Arca Dewi Srii
Cerita tertua yang menghubungkan Dewi Sri dengan tumbuh-tumbuhan khususnya padi adalah kitab Tantu Panggelaran dari abad XV-XVI. Pada kitab ini, biji-bijian atau tumbuh-tumbuhan tidak berasal dari tubuh Dewi Sri, melainkan dari tembolok burung milik dewi tersebut.
Meskipun kisah Dewi Sri cukup populer, beberapa data arkeologi menunjukkan bahwa Dewi Sri belum dianggap sebagai dewi yang khusus menguasai padi pada masyarakat Jawa kuno. Memang, banyak temuan arkeologi berupa cincin mengandung tulisan “Sri”. Namun dari hurufnya diperkirakan cincin tersebut berasal dari abad VII-IX, jauh sebelum mitos Dewi Sri dikenal. Lagi pula, hurufnya sering kali diberi kombinasi dengan mantera “Om”. Jadi berhubungan dengan ritual keagamaan, bukan dengan pertanian.
Di Jawa Timur, antara Madiun dengan Gunung Semeru, banyak dijumpai bangunan kecil yang disebut “lumbung”. Pada atapnya sering kali terdapat tulisan “Sri”. Groeneveldt berpendapat bahwa bangunan-bangunan kecil tersebut dipergunakan untuk upacara di sawah, memuja Dewi Sri penguasa padi. Namun Stutterheim lebih condong menghubungkan Sri dengan usaha mencapai moksa atau kelepasan jiwa. Tidak adanya kesamaan pendapat tentu saja menyulitkan kesimpulan terhadap Dewi Sri.
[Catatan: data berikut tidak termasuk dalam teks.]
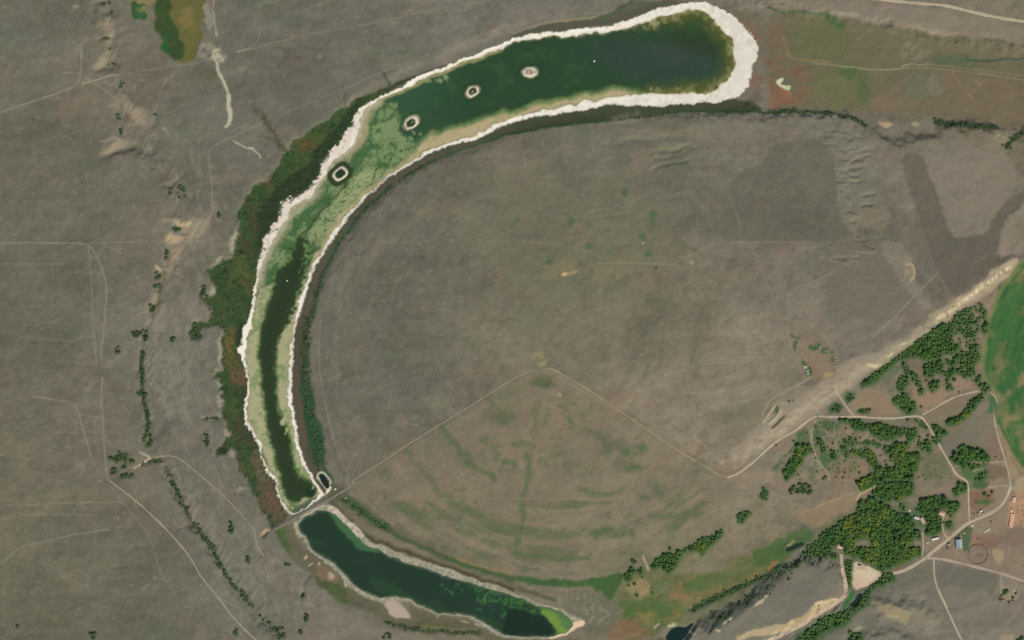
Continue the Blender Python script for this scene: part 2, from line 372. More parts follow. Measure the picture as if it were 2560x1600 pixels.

Biarpun begitu mitos Dewi Sri sebagai penguasa padi sangat melegenda pada abad XV-XVI dan abad-abad kemudian. Ini mungkin karena adanya sejumlah penemuan Dewi (Sri?) sedang memegang setangkai padi. Cerita turun-temurun mengatakan, dulu upacara penanaman dan panen padi selalu berlangsung meriah. Masyarakat benar-benar menghormati Dewi Sri dan Dewi Ibu sehingga negeri kita berjulukan “Gemah ripah loh jinawi”. Bahkan, kita sering mengalami surplus beras sehingga diekspor ke berbagai negara sebagaimana berita-berita kuno.